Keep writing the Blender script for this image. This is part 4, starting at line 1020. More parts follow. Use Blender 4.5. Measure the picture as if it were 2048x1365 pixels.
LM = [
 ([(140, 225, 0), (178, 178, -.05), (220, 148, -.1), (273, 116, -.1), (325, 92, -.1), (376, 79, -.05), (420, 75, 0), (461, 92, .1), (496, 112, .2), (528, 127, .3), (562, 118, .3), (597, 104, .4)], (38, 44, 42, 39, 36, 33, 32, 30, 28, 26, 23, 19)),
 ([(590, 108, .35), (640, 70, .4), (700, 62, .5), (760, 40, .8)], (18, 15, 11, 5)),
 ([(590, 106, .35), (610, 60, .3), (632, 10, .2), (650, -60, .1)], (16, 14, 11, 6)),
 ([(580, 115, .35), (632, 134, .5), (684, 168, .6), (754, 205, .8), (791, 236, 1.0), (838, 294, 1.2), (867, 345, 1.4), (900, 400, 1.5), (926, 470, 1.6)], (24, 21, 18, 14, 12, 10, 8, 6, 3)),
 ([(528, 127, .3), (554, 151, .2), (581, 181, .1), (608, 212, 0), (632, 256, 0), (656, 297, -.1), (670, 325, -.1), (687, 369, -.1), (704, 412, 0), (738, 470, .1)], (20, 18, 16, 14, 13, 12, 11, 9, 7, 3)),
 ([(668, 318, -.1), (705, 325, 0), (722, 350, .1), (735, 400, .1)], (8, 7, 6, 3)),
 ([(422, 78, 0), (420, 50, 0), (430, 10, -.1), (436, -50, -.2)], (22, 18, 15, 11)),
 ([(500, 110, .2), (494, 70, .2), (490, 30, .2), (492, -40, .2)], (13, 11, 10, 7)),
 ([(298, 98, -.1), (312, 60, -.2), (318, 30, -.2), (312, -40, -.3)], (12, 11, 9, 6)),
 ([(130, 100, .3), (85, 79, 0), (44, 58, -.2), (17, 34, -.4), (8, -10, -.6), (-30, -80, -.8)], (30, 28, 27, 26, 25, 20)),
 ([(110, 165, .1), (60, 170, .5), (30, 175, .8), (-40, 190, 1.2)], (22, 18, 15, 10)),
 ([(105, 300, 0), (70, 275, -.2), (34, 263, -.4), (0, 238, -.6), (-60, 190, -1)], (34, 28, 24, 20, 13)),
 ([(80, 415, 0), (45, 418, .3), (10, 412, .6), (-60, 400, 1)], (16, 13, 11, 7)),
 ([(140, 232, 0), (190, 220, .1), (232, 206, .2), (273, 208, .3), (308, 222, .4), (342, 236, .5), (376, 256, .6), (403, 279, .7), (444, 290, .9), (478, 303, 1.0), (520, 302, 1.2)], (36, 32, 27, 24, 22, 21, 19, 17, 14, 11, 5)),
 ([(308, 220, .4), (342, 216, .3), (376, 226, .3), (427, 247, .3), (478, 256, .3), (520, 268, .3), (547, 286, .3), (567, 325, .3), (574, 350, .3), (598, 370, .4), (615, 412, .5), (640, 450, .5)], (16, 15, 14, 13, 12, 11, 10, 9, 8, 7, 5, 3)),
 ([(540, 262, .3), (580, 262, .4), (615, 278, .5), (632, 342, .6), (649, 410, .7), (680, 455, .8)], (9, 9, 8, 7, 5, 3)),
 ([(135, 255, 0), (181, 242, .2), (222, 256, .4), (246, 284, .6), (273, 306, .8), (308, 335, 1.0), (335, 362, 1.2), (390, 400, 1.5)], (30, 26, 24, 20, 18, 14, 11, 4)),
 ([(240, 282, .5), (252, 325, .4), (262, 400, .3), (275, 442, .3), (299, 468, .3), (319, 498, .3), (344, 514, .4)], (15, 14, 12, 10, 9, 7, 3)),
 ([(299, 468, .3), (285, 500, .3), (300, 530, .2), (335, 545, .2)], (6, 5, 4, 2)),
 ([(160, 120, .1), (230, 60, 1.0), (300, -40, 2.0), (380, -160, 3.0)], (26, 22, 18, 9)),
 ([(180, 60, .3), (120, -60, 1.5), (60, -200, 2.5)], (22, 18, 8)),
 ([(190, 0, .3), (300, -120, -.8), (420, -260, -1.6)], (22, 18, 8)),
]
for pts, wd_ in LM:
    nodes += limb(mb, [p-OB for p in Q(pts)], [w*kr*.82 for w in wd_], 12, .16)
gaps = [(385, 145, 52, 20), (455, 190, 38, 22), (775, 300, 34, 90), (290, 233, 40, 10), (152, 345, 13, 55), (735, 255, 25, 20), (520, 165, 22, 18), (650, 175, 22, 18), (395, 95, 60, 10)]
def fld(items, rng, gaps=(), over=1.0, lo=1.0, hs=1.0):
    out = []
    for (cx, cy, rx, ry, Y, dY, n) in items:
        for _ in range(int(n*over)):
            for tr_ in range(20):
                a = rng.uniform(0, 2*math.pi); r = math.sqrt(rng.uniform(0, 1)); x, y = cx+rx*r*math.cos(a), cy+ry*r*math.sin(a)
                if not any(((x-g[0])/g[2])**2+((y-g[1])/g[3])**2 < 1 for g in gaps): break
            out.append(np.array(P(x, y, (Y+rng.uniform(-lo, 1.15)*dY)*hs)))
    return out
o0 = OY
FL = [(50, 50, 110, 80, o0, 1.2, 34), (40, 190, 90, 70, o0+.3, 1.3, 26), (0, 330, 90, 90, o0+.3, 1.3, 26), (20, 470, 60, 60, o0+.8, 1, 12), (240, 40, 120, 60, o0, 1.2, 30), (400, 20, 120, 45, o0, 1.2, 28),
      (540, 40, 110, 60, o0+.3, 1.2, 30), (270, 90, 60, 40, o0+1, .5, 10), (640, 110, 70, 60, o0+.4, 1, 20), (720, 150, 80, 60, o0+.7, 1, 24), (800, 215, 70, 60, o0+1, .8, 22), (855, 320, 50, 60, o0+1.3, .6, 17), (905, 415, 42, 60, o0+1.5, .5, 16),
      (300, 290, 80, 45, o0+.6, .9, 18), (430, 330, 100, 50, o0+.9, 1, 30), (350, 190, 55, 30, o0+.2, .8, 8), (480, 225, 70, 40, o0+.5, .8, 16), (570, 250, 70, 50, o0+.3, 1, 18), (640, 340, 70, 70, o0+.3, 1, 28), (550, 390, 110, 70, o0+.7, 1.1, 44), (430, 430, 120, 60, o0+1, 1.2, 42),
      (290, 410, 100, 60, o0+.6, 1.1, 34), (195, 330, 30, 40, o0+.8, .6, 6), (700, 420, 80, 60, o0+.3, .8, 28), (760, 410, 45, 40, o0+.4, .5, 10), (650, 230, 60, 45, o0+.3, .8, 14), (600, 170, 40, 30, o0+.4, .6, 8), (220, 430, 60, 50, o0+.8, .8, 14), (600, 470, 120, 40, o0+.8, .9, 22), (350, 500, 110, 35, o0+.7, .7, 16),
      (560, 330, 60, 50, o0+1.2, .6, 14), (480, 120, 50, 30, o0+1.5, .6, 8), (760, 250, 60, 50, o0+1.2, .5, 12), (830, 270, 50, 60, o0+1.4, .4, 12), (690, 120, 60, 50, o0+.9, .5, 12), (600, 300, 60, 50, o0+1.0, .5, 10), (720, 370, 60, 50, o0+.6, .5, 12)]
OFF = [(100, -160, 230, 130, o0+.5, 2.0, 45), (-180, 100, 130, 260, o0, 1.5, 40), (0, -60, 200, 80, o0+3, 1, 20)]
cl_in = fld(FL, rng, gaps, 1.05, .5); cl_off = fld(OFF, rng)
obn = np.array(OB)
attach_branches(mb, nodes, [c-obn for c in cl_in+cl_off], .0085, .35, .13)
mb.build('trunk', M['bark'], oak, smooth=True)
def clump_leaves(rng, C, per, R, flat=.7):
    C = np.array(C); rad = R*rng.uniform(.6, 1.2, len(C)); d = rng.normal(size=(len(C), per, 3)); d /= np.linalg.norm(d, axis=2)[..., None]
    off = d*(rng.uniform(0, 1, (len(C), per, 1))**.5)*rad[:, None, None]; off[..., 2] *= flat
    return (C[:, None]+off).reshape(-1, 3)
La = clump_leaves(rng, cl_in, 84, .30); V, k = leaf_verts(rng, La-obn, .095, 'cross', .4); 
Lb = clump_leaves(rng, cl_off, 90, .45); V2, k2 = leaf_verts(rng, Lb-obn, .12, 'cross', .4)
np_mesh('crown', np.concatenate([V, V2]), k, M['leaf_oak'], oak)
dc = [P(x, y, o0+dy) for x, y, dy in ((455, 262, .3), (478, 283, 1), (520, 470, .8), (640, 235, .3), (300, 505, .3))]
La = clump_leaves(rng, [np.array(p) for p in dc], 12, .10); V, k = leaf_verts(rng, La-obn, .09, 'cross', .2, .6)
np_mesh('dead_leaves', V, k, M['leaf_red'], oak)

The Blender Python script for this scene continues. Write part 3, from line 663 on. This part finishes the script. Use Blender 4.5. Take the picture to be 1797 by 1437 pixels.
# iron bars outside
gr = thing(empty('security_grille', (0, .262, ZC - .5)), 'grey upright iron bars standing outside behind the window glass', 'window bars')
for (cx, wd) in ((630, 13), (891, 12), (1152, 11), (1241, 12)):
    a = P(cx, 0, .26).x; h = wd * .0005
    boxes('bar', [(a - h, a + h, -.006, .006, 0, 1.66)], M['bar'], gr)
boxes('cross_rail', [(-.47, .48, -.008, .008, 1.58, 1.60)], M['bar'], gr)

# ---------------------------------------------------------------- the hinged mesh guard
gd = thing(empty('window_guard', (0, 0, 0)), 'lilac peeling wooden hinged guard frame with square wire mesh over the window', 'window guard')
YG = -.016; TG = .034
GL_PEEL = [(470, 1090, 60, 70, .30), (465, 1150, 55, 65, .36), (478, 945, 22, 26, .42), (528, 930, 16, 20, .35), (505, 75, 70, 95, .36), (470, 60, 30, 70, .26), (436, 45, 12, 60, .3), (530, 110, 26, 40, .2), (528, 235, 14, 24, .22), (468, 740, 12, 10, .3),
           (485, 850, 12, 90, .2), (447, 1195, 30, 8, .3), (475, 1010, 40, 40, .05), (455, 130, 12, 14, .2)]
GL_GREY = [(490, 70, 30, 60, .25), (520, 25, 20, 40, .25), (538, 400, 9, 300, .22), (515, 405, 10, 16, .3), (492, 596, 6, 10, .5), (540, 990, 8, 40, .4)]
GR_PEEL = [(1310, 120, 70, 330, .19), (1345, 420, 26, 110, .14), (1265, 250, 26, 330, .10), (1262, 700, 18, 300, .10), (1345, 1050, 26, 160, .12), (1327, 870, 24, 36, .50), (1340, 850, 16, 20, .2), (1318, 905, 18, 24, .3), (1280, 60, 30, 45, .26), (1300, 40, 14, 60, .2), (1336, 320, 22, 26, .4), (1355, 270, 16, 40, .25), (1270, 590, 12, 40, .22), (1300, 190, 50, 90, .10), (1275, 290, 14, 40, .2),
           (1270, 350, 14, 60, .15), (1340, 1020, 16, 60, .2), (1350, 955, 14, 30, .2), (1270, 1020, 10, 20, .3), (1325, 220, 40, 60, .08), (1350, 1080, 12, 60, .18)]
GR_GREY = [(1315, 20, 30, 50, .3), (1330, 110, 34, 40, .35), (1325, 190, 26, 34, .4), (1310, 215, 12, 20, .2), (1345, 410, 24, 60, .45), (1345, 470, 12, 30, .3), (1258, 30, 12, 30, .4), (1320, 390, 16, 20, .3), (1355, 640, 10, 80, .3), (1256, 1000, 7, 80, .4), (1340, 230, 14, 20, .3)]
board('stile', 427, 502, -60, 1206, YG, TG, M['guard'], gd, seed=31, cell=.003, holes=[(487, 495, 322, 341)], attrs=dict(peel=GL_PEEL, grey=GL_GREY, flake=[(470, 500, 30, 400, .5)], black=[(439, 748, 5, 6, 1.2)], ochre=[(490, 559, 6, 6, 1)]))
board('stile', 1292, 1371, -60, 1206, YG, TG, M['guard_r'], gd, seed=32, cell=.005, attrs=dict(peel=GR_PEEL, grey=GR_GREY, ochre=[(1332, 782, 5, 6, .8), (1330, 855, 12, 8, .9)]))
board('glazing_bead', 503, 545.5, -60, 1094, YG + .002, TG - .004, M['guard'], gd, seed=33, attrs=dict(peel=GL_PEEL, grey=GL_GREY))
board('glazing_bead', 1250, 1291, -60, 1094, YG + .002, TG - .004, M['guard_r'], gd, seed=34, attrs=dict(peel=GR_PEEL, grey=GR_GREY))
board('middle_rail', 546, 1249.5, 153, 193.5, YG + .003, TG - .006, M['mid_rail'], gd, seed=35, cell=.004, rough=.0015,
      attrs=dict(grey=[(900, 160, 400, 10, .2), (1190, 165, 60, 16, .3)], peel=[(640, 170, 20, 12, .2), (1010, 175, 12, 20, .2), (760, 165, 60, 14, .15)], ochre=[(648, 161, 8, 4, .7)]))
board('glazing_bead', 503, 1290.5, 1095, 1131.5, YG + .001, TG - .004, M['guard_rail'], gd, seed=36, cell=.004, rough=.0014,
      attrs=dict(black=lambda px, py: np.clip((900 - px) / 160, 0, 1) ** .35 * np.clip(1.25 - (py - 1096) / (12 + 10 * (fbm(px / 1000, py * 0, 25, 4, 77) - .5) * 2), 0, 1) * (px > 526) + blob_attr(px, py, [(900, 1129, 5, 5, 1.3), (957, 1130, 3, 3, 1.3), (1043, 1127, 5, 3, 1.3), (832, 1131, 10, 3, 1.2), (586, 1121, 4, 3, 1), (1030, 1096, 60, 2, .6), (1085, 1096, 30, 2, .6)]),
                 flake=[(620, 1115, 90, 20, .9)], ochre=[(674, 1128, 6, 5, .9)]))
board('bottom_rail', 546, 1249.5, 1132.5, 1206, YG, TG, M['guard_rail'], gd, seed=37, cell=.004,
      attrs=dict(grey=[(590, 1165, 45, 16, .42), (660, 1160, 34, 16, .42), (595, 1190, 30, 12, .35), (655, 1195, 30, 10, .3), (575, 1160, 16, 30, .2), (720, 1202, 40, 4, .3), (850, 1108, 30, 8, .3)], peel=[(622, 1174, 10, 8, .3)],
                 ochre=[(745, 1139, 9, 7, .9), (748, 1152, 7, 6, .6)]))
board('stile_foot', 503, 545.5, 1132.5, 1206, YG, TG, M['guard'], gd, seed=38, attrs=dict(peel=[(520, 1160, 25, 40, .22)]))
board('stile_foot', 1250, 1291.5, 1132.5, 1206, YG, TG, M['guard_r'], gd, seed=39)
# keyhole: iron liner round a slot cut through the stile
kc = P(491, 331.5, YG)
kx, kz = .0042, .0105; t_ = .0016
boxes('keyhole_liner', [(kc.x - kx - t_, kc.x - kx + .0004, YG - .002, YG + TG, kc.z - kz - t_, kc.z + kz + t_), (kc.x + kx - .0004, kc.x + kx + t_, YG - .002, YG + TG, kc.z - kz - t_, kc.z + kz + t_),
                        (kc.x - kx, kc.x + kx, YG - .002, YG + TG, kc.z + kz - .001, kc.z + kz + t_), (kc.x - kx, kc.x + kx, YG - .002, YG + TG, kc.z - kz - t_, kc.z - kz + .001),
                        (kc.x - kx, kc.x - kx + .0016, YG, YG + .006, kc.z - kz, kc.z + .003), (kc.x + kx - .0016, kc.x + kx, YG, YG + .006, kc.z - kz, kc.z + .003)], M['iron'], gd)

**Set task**
From the records above, quote only the lines running from the line with "The Blender Python" to the line with "1.60)], M['bar'], gr)", both lines included.

**Answer in full**
The Blender Python script for this scene continues. Write part 3, from line 663 on. This part finishes the script. Use Blender 4.5. Take the picture to be 1797 by 1437 pixels.
# iron bars outside
gr = thing(empty('security_grille', (0, .262, ZC - .5)), 'grey upright iron bars standing outside behind the window glass', 'window bars')
for (cx, wd) in ((630, 13), (891, 12), (1152, 11), (1241, 12)):
    a = P(cx, 0, .26).x; h = wd * .0005
    boxes('bar', [(a - h, a + h, -.006, .006, 0, 1.66)], M['bar'], gr)
boxes('cross_rail', [(-.47, .48, -.008, .008, 1.58, 1.60)], M['bar'], gr)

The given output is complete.